#### Challenge:
Write the material out again, line by line, exactly as it is.

#### Raw data:

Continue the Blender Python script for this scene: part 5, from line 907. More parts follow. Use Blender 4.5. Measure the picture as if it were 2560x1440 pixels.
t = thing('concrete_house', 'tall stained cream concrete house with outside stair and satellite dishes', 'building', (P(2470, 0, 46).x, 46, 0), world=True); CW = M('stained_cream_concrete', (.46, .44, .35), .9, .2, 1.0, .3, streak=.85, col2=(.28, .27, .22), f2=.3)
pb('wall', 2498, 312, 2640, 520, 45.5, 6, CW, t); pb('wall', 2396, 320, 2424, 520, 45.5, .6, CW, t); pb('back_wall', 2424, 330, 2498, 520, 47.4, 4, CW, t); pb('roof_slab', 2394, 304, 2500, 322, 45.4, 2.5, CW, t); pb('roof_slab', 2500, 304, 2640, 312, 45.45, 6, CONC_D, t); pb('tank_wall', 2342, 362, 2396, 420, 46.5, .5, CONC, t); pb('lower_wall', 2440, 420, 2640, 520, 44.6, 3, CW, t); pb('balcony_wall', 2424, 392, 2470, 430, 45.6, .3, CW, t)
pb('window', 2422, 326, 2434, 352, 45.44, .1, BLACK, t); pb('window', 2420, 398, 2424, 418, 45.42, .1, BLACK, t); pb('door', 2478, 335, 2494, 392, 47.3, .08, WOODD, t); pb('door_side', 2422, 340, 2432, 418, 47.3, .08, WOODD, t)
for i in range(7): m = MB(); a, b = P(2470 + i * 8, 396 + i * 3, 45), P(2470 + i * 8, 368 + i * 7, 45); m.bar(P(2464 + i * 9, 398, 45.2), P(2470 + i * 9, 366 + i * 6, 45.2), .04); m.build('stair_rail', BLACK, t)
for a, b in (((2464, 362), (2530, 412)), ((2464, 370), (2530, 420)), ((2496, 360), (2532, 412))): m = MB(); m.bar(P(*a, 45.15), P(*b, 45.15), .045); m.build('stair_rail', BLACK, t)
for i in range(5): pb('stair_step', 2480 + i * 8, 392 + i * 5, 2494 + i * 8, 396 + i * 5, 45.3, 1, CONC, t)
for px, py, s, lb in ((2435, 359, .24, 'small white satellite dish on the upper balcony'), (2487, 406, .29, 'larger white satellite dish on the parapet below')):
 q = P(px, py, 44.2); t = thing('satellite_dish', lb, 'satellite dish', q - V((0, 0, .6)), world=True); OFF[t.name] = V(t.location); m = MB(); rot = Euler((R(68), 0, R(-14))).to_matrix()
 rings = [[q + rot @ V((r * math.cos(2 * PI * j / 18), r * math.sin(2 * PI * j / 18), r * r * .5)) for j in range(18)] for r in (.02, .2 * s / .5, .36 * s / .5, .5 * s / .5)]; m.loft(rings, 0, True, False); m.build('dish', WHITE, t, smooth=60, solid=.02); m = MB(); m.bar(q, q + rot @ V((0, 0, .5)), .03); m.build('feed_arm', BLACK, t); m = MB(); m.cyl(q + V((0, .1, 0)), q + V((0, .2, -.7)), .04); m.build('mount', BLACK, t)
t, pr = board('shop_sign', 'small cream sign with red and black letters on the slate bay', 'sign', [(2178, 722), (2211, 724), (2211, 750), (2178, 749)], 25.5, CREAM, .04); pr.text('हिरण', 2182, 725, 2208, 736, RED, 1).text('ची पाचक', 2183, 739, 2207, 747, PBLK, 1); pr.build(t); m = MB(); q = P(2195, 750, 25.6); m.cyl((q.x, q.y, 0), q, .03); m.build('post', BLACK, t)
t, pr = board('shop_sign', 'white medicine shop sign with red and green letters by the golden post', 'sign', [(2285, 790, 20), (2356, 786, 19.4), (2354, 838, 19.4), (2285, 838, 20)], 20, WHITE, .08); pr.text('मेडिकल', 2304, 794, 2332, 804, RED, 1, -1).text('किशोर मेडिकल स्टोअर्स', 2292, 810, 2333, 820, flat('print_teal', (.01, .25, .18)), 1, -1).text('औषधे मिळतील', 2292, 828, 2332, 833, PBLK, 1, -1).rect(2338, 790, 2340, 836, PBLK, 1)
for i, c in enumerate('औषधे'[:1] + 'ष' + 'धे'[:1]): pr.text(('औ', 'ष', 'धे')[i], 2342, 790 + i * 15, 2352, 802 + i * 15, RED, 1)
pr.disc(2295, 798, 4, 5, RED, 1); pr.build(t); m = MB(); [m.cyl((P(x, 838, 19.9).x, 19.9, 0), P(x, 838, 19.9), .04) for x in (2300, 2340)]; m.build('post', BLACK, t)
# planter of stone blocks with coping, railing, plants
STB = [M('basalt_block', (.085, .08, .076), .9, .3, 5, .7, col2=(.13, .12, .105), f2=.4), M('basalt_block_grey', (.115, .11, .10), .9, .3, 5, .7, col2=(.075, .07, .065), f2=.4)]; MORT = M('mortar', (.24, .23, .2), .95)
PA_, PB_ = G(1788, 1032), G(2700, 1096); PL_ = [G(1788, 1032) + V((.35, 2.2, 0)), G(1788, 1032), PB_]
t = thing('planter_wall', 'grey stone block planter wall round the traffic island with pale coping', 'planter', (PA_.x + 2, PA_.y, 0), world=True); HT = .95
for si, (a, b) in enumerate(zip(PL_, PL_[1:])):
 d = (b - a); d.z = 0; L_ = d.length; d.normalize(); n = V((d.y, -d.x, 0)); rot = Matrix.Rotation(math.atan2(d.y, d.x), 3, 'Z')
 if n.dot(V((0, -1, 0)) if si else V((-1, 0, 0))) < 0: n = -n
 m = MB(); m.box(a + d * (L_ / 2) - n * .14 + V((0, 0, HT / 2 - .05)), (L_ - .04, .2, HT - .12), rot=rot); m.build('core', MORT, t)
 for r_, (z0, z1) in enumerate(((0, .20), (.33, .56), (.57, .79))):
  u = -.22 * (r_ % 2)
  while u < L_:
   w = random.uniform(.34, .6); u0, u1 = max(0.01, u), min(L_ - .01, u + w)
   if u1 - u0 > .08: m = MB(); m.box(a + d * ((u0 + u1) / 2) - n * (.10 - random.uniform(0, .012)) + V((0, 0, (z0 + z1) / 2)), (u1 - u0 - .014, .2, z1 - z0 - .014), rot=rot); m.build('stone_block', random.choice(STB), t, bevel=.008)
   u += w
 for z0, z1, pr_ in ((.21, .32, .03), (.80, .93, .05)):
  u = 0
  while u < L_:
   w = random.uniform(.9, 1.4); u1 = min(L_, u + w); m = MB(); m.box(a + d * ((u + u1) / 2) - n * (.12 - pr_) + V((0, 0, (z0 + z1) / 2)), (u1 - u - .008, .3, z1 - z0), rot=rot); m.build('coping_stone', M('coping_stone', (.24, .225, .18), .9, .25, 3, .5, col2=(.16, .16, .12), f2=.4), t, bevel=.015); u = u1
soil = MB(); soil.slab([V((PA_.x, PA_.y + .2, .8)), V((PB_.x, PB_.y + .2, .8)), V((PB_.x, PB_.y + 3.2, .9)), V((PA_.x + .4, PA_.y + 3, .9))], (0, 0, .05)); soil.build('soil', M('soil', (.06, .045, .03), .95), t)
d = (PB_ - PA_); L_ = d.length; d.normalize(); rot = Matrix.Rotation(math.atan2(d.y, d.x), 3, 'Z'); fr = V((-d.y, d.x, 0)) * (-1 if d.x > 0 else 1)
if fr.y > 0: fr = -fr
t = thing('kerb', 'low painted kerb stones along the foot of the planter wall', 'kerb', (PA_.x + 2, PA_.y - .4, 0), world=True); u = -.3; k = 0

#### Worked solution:
Continue the Blender Python script for this scene: part 5, from line 907. More parts follow. Use Blender 4.5. Measure the picture as if it were 2560x1440 pixels.
t = thing('concrete_house', 'tall stained cream concrete house with outside stair and satellite dishes', 'building', (P(2470, 0, 46).x, 46, 0), world=True); CW = M('stained_cream_concrete', (.46, .44, .35), .9, .2, 1.0, .3, streak=.85, col2=(.28, .27, .22), f2=.3)
pb('wall', 2498, 312, 2640, 520, 45.5, 6, CW, t); pb('wall', 2396, 320, 2424, 520, 45.5, .6, CW, t); pb('back_wall', 2424, 330, 2498, 520, 47.4, 4, CW, t); pb('roof_slab', 2394, 304, 2500, 322, 45.4, 2.5, CW, t); pb('roof_slab', 2500, 304, 2640, 312, 45.45, 6, CONC_D, t); pb('tank_wall', 2342, 362, 2396, 420, 46.5, .5, CONC, t); pb('lower_wall', 2440, 420, 2640, 520, 44.6, 3, CW, t); pb('balcony_wall', 2424, 392, 2470, 430, 45.6, .3, CW, t)
pb('window', 2422, 326, 2434, 352, 45.44, .1, BLACK, t); pb('window', 2420, 398, 2424, 418, 45.42, .1, BLACK, t); pb('door', 2478, 335, 2494, 392, 47.3, .08, WOODD, t); pb('door_side', 2422, 340, 2432, 418, 47.3, .08, WOODD, t)
for i in range(7): m = MB(); a, b = P(2470 + i * 8, 396 + i * 3, 45), P(2470 + i * 8, 368 + i * 7, 45); m.bar(P(2464 + i * 9, 398, 45.2), P(2470 + i * 9, 366 + i * 6, 45.2), .04); m.build('stair_rail', BLACK, t)
for a, b in (((2464, 362), (2530, 412)), ((2464, 370), (2530, 420)), ((2496, 360), (2532, 412))): m = MB(); m.bar(P(*a, 45.15), P(*b, 45.15), .045); m.build('stair_rail', BLACK, t)
for i in range(5): pb('stair_step', 2480 + i * 8, 392 + i * 5, 2494 + i * 8, 396 + i * 5, 45.3, 1, CONC, t)
for px, py, s, lb in ((2435, 359, .24, 'small white satellite dish on the upper balcony'), (2487, 406, .29, 'larger white satellite dish on the parapet below')):
 q = P(px, py, 44.2); t = thing('satellite_dish', lb, 'satellite dish', q - V((0, 0, .6)), world=True); OFF[t.name] = V(t.location); m = MB(); rot = Euler((R(68), 0, R(-14))).to_matrix()
 rings = [[q + rot @ V((r * math.cos(2 * PI * j / 18), r * math.sin(2 * PI * j / 18), r * r * .5)) for j in range(18)] for r in (.02, .2 * s / .5, .36 * s / .5, .5 * s / .5)]; m.loft(rings, 0, True, False); m.build('dish', WHITE, t, smooth=60, solid=.02); m = MB(); m.bar(q, q + rot @ V((0, 0, .5)), .03); m.build('feed_arm', BLACK, t); m = MB(); m.cyl(q + V((0, .1, 0)), q + V((0, .2, -.7)), .04); m.build('mount', BLACK, t)
t, pr = board('shop_sign', 'small cream sign with red and black letters on the slate bay', 'sign', [(2178, 722), (2211, 724), (2211, 750), (2178, 749)], 25.5, CREAM, .04); pr.text('हिरण', 2182, 725, 2208, 736, RED, 1).text('ची पाचक', 2183, 739, 2207, 747, PBLK, 1); pr.build(t); m = MB(); q = P(2195, 750, 25.6); m.cyl((q.x, q.y, 0), q, .03); m.build('post', BLACK, t)
t, pr = board('shop_sign', 'white medicine shop sign with red and green letters by the golden post', 'sign', [(2285, 790, 20), (2356, 786, 19.4), (2354, 838, 19.4), (2285, 838, 20)], 20, WHITE, .08); pr.text('मेडिकल', 2304, 794, 2332, 804, RED, 1, -1).text('किशोर मेडिकल स्टोअर्स', 2292, 810, 2333, 820, flat('print_teal', (.01, .25, .18)), 1, -1).text('औषधे मिळतील', 2292, 828, 2332, 833, PBLK, 1, -1).rect(2338, 790, 2340, 836, PBLK, 1)
for i, c in enumerate('औषधे'[:1] + 'ष' + 'धे'[:1]): pr.text(('औ', 'ष', 'धे')[i], 2342, 790 + i * 15, 2352, 802 + i * 15, RED, 1)
pr.disc(2295, 798, 4, 5, RED, 1); pr.build(t); m = MB(); [m.cyl((P(x, 838, 19.9).x, 19.9, 0), P(x, 838, 19.9), .04) for x in (2300, 2340)]; m.build('post', BLACK, t)
# planter of stone blocks with coping, railing, plants
STB = [M('basalt_block', (.085, .08, .076), .9, .3, 5, .7, col2=(.13, .12, .105), f2=.4), M('basalt_block_grey', (.115, .11, .10), .9, .3, 5, .7, col2=(.075, .07, .065), f2=.4)]; MORT = M('mortar', (.24, .23, .2), .95)
PA_, PB_ = G(1788, 1032), G(2700, 1096); PL_ = [G(1788, 1032) + V((.35, 2.2, 0)), G(1788, 1032), PB_]
t = thing('planter_wall', 'grey stone block planter wall round the traffic island with pale coping', 'planter', (PA_.x + 2, PA_.y, 0), world=True); HT = .95
for si, (a, b) in enumerate(zip(PL_, PL_[1:])):
 d = (b - a); d.z = 0; L_ = d.length; d.normalize(); n = V((d.y, -d.x, 0)); rot = Matrix.Rotation(math.atan2(d.y, d.x), 3, 'Z')
 if n.dot(V((0, -1, 0)) if si else V((-1, 0, 0))) < 0: n = -n
 m = MB(); m.box(a + d * (L_ / 2) - n * .14 + V((0, 0, HT / 2 - .05)), (L_ - .04, .2, HT - .12), rot=rot); m.build('core', MORT, t)
 for r_, (z0, z1) in enumerate(((0, .20), (.33, .56), (.57, .79))):
  u = -.22 * (r_ % 2)
  while u < L_:
   w = random.uniform(.34, .6); u0, u1 = max(0.01, u), min(L_ - .01, u + w)
   if u1 - u0 > .08: m = MB(); m.box(a + d * ((u0 + u1) / 2) - n * (.10 - random.uniform(0, .012)) + V((0, 0, (z0 + z1) / 2)), (u1 - u0 - .014, .2, z1 - z0 - .014), rot=rot); m.build('stone_block', random.choice(STB), t, bevel=.008)
   u += w
 for z0, z1, pr_ in ((.21, .32, .03), (.80, .93, .05)):
  u = 0
  while u < L_:
   w = random.uniform(.9, 1.4); u1 = min(L_, u + w); m = MB(); m.box(a + d * ((u + u1) / 2) - n * (.12 - pr_) + V((0, 0, (z0 + z1) / 2)), (u1 - u - .008, .3, z1 - z0), rot=rot); m.build('coping_stone', M('coping_stone', (.24, .225, .18), .9, .25, 3, .5, col2=(.16, .16, .12), f2=.4), t, bevel=.015); u = u1
soil = MB(); soil.slab([V((PA_.x, PA_.y + .2, .8)), V((PB_.x, PB_.y + .2, .8)), V((PB_.x, PB_.y + 3.2, .9)), V((PA_.x + .4, PA_.y + 3, .9))], (0, 0, .05)); soil.build('soil', M('soil', (.06, .045, .03), .95), t)
d = (PB_ - PA_); L_ = d.length; d.normalize(); rot = Matrix.Rotation(math.atan2(d.y, d.x), 3, 'Z'); fr = V((-d.y, d.x, 0)) * (-1 if d.x > 0 else 1)
if fr.y > 0: fr = -fr
t = thing('kerb', 'low painted kerb stones along the foot of the planter wall', 'kerb', (PA_.x + 2, PA_.y - .4, 0), world=True); u = -.3; k = 0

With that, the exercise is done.